Einschulung in Belgien
Da stand sie. Klein, zierlich, zur Hälfte verdeckt von dem Schulranzen, tänzelnd vor Ungeduld. Enkeltochter Finja. Sie wächst zweisprachig auf. Deutsche Mutter, Vater französisch sprechender Belgier. Über ihr, den künftigen Mitschülern und ihrer Lehrerin wehten bunte Fähnchengirlanden.
Sie machen es richtig, die Lehrerinnen und Lehrer und die Eltern: Künftige Schulzeiten sollten mit Kurzweil, mit Fest und Geschenken beginnen. Gerade weil Schulzeit insgesamt langwierig ist. Was immer auch schwierig heißt.
Großeltern, Onkel und Tanten winkten den Kindern entgegen, als sie nach der Einschulung im Schulgebäude dasselbige gleich schon wieder verließen, um sich weiter feiern zu lassen.
Die Feier trug einen babylonischen Charakter. Babylon – das steht für Sprachschwierigkeiten, mit denen Gott die Menschheit bestrafte, nachdem sie in Neid, in Habsucht, in Sündenpfuhle jeder Art versunken waren.
Denn Finjas Großeltern waren alle vier da. Christine und ich, dann die zwei aus dem französisch-sprachigen Teil Belgiens im Kleinbus. Sieben Plätze. Gefahren von Finjas französischem Onkel im Schlepptau von vier weiteren französischen Cousinen und Vettern im jugendlichen Alter.
Wir verstanden ähnlich wenig von dieser eleganten Kultursprache wie die meisten französischen Verwandten das Deutsche. Weswegen wir Deutsche ins Englische flüchteten. Ins Denglische. Und die Franzosen ins Franzenglisch.
Denglisch ist jenes Englisch, das die älteren Deutschen sprechen, die zum Teil Englisch bei Englischlehrern lernten, die Deutschland nie verlassen hatten.

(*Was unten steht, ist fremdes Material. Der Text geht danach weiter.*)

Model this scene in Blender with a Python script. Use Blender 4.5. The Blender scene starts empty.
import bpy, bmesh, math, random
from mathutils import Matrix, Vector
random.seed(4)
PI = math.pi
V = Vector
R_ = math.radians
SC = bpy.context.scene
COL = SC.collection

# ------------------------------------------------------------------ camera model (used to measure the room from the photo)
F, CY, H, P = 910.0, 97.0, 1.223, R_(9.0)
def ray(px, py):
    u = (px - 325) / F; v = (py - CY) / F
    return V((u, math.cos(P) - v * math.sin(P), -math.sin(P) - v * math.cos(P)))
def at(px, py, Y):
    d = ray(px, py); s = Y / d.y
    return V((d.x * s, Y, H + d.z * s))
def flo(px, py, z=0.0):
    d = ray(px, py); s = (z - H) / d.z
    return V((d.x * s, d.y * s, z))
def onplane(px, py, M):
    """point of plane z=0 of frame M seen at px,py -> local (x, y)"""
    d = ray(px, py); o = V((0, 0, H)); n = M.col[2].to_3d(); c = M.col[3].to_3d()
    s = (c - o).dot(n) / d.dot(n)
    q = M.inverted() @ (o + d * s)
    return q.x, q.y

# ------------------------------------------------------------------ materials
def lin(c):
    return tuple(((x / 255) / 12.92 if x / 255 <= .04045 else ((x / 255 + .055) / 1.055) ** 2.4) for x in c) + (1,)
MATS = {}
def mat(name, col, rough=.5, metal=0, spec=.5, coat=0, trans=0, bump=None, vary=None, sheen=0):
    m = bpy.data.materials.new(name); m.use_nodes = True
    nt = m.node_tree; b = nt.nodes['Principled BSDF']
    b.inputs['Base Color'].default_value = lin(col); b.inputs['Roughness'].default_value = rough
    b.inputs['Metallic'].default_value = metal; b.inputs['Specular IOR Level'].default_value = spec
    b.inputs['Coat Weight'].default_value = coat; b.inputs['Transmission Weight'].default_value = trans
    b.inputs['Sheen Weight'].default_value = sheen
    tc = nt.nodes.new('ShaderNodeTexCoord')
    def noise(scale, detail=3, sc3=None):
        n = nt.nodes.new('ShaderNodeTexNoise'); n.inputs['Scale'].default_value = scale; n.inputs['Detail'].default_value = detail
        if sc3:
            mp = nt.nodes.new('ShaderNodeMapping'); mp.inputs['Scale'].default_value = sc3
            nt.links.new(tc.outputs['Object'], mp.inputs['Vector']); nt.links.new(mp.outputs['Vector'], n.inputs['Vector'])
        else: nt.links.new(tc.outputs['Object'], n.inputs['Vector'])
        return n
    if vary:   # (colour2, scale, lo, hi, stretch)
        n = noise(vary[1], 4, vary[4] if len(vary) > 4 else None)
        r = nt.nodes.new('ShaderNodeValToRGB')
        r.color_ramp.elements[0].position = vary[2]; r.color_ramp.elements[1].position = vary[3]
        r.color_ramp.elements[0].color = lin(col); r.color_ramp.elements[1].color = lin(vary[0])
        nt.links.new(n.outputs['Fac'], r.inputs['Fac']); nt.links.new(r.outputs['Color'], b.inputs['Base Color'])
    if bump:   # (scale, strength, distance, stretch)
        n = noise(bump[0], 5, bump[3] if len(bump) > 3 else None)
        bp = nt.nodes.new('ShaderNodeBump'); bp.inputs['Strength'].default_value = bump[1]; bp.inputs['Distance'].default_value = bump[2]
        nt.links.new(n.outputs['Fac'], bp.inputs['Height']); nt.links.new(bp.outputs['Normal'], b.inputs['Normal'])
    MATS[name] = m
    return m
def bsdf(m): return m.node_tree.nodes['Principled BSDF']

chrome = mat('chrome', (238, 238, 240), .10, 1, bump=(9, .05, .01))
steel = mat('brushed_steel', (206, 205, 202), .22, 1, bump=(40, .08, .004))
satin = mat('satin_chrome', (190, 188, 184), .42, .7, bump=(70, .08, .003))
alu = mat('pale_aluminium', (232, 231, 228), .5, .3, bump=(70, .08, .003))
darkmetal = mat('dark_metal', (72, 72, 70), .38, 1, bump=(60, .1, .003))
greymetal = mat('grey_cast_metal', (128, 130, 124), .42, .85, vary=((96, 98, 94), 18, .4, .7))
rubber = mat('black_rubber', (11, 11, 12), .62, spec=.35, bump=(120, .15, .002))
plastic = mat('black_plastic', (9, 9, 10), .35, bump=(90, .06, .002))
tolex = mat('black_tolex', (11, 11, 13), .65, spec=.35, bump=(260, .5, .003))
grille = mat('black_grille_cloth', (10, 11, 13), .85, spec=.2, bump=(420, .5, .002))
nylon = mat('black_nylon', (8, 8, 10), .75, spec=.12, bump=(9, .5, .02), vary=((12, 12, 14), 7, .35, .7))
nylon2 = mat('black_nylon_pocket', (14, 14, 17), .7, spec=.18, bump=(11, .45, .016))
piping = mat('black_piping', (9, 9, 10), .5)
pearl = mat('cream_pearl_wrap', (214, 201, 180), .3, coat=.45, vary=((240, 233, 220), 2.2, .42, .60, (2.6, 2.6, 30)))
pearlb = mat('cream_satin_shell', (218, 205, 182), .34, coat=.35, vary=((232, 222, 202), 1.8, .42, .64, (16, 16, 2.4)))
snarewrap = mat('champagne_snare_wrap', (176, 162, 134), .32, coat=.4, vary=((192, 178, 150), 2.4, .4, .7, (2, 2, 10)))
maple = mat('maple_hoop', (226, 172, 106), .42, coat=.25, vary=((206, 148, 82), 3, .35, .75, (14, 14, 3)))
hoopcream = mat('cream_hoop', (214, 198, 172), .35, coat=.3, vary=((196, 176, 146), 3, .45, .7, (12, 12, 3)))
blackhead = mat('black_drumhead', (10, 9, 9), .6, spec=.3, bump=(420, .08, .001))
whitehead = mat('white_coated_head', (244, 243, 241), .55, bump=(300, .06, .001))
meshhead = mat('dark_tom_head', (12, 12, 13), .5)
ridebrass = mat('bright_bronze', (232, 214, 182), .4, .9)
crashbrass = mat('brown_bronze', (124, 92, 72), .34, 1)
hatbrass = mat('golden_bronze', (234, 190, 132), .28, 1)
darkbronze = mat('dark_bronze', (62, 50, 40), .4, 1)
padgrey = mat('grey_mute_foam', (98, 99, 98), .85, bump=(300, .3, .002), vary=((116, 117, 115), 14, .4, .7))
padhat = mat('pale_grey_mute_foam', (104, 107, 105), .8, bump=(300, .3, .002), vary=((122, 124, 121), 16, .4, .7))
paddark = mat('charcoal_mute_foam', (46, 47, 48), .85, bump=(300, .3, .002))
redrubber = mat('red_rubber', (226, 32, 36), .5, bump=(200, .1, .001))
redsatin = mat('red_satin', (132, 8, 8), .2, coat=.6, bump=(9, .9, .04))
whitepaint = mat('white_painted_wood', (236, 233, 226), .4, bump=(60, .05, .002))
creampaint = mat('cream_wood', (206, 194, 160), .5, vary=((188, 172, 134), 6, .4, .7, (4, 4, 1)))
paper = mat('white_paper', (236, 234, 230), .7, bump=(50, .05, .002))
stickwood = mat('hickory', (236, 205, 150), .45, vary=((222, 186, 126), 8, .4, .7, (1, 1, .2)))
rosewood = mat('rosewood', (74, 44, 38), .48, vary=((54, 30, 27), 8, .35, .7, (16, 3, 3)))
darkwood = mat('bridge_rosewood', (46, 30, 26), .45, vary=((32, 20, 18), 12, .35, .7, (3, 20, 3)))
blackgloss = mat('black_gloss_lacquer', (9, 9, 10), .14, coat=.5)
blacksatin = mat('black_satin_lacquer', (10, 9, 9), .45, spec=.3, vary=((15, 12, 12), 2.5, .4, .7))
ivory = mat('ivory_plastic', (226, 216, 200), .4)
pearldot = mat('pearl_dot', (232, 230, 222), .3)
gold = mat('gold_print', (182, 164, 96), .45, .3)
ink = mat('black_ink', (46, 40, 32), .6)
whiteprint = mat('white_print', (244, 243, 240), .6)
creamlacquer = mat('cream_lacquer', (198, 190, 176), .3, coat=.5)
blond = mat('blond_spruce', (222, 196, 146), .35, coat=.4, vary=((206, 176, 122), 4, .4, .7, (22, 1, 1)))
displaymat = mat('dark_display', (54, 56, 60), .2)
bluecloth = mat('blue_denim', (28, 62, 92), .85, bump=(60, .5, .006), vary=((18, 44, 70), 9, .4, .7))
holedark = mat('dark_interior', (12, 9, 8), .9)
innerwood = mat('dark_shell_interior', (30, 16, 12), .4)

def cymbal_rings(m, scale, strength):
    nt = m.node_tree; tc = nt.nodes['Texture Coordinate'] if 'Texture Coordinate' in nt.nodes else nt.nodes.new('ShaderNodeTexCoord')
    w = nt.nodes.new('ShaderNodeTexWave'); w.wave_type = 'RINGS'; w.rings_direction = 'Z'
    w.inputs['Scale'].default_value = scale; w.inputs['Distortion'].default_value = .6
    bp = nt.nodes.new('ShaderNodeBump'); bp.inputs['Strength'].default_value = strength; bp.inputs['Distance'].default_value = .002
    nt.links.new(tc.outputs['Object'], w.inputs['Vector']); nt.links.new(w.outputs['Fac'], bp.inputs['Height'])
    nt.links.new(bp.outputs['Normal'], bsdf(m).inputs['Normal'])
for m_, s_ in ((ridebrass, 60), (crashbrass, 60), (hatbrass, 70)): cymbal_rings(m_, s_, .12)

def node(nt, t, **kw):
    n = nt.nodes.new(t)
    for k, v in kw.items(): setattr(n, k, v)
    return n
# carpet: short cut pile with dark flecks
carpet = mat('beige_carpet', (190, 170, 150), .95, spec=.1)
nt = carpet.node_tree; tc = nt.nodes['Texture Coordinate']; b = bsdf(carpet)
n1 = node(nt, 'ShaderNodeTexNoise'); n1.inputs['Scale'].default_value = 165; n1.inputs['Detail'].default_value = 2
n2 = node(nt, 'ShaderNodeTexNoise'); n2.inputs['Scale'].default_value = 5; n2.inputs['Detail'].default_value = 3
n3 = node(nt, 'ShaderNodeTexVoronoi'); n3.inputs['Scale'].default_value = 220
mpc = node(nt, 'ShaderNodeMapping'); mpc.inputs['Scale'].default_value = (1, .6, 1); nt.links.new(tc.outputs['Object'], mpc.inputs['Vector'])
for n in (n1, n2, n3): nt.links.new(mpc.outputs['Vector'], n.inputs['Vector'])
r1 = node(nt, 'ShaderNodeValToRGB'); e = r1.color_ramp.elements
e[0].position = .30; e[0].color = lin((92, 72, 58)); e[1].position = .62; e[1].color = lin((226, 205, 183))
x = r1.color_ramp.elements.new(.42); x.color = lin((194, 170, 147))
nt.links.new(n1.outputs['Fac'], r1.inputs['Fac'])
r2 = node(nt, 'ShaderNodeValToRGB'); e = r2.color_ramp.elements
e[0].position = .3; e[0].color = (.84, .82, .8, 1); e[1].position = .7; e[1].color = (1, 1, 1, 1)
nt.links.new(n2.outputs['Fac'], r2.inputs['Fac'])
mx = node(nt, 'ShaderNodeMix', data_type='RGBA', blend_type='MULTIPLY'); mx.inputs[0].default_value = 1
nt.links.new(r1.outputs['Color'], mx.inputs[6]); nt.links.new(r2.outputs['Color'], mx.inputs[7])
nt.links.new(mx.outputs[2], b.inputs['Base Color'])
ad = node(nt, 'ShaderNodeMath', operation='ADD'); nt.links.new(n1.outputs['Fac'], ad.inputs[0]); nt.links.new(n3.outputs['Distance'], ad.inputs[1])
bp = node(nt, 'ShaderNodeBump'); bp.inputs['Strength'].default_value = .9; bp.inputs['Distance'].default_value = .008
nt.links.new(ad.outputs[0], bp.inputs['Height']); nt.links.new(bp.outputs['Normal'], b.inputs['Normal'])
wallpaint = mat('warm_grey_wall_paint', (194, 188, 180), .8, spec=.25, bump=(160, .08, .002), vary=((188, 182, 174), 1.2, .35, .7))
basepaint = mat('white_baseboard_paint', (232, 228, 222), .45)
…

Von Monika aus München lernten wir, wo man am liebsten Englisch spricht. Weil man es dort ohne Rücksicht auf Gesichtsverluste spricht, wenn man auf der stolperig-stotternden Suche nach richtigen Wörtern ist.
Monika strahlte uns ermutigend an: „Ihr solltet einmal die Treffen der Weltbank-Vertreter miterleben!“ Sie ist mit einem der vier Direktoren der Weltbank verheiratet.
„Da treffen sich die Bankenvertreter aus allen Erdteilen. Über hundert sind es. Und alle sprechen ein anderes Englisch. Die aus Indonesien, die aus Norwegen, die aus China und die aus Russland. Es gibt kein Falsch, kein Richtig. Man spricht solange, bis man versteht, was gemeint ist.“
Wir lernen, dass die Belgier gar keine Einschulung feiern. Keine Fähnchen, keine jubelnden Großeltern! Die Anreise einer ganzen Truppe von Belgiern zeigt die Sehnsucht nach einer deutschen Einschulungsfeier.
Es gibt ein einsames, kostbares Schwarzweiß-Photo mit mir und meiner Schultüte.1951.
Gestern durfte ich einige Minuten Finjas Schultüte tragen, während sie uns Erwachsenen Übersetzungshilfe gab. Denn sie spricht beide Sprachen perfekt. Und demnächst Englisch.